§ What you are asked to do
Below this line is the material. Write out only its lines from the one containing "Write the bpy" through the one containing "from mathutils import Vector", both kept, exactly.
┌────────
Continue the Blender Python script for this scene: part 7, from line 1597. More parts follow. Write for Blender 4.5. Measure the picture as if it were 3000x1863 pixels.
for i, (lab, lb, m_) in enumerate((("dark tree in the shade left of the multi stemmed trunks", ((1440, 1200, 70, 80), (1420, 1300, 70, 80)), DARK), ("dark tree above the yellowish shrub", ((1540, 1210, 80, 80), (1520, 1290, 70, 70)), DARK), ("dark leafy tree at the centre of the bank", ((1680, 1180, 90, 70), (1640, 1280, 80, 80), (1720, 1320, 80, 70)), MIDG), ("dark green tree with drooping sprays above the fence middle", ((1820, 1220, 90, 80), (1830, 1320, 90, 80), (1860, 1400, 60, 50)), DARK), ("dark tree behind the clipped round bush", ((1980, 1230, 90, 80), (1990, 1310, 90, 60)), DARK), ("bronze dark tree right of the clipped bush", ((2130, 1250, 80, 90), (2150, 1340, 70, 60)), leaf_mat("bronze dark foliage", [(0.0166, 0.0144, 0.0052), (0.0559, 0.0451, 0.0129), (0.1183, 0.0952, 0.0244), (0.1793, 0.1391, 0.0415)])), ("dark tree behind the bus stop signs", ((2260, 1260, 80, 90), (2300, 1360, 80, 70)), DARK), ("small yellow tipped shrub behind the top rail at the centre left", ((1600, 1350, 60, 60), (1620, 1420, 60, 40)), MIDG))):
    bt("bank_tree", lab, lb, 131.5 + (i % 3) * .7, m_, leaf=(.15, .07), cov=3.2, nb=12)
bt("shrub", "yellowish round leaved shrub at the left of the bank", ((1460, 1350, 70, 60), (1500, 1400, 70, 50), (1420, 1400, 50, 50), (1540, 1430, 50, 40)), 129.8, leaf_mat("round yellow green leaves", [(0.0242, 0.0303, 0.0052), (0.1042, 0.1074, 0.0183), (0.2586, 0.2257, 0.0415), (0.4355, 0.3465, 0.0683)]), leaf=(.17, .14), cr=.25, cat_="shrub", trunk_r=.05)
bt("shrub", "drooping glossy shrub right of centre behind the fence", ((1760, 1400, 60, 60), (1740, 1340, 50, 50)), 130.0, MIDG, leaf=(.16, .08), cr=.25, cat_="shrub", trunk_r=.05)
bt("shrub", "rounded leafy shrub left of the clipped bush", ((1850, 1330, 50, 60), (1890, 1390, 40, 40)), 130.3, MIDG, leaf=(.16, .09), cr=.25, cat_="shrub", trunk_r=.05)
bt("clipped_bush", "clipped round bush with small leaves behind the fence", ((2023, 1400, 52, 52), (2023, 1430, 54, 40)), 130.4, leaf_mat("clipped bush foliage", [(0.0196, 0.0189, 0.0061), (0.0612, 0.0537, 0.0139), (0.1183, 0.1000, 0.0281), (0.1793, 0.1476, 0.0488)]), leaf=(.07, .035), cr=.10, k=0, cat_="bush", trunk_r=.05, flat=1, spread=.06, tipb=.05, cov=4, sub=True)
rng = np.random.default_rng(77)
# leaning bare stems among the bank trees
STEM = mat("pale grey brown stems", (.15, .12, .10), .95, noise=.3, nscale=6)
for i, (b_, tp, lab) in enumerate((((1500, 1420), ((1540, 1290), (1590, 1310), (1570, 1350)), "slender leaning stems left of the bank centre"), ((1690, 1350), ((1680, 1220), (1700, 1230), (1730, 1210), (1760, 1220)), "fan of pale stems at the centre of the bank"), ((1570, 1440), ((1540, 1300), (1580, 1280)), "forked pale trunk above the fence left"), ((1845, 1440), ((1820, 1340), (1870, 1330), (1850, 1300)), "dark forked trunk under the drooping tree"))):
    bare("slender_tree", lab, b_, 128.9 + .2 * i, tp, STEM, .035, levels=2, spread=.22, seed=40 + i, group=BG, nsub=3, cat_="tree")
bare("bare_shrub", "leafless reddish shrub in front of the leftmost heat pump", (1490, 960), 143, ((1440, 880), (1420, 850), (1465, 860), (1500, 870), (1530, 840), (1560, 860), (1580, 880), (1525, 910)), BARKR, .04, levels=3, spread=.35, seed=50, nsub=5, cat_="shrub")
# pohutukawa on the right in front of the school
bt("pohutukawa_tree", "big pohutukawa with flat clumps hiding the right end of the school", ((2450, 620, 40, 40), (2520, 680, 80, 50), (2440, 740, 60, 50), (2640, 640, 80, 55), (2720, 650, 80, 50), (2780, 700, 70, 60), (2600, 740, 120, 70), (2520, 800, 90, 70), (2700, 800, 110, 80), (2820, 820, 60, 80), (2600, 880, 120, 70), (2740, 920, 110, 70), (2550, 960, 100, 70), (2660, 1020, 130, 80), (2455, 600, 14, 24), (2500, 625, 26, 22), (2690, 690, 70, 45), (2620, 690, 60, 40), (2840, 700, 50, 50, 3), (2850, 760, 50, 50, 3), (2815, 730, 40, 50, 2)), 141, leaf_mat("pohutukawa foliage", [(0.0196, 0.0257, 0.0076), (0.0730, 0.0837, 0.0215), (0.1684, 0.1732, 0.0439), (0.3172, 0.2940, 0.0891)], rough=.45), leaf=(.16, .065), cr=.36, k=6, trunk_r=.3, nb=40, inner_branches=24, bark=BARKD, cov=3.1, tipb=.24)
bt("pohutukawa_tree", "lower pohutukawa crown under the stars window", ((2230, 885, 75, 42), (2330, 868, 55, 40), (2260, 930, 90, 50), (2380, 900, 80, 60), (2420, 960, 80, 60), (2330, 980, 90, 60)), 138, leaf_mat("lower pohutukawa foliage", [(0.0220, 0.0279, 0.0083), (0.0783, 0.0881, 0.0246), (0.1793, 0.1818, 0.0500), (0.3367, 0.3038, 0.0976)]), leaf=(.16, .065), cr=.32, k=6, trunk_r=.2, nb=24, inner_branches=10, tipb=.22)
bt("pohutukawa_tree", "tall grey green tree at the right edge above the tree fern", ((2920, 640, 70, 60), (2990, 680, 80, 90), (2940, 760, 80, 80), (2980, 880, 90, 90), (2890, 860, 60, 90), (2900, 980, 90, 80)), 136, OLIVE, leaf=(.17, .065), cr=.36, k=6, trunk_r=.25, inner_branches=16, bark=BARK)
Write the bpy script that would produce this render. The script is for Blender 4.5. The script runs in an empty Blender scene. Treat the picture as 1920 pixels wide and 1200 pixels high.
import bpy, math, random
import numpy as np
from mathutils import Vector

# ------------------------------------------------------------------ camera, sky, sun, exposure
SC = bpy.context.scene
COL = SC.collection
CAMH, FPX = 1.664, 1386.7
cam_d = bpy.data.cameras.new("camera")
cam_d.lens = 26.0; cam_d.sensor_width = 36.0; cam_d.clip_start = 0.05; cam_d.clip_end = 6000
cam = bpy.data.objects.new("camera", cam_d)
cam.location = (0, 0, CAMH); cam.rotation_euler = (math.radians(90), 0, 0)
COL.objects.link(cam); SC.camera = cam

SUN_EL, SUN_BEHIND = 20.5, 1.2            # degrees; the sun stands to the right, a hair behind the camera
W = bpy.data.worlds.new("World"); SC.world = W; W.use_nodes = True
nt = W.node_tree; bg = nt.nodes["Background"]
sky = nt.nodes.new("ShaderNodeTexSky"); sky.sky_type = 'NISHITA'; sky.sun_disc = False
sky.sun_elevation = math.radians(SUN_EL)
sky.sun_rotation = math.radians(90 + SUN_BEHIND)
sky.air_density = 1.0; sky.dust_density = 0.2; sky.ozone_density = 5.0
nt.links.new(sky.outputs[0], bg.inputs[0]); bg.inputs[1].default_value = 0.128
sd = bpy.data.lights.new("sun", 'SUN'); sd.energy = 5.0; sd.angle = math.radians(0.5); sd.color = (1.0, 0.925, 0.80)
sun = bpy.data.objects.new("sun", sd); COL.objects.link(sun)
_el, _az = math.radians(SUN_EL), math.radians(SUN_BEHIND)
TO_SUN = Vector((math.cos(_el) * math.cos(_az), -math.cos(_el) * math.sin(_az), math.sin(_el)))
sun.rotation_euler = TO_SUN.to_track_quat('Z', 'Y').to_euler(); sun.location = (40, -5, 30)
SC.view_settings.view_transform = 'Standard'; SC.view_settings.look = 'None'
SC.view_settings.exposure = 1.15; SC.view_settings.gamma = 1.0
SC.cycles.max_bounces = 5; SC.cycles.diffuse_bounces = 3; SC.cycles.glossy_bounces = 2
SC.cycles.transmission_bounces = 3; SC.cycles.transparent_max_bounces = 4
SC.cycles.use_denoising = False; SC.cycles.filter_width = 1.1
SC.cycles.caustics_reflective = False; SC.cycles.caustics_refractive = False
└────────
§ Task result
Write the bpy script that would produce this render. The script is for Blender 4.5. The script runs in an empty Blender scene. Treat the picture as 1920 pixels wide and 1200 pixels high.
import bpy, math, random
import numpy as np
from mathutils import Vector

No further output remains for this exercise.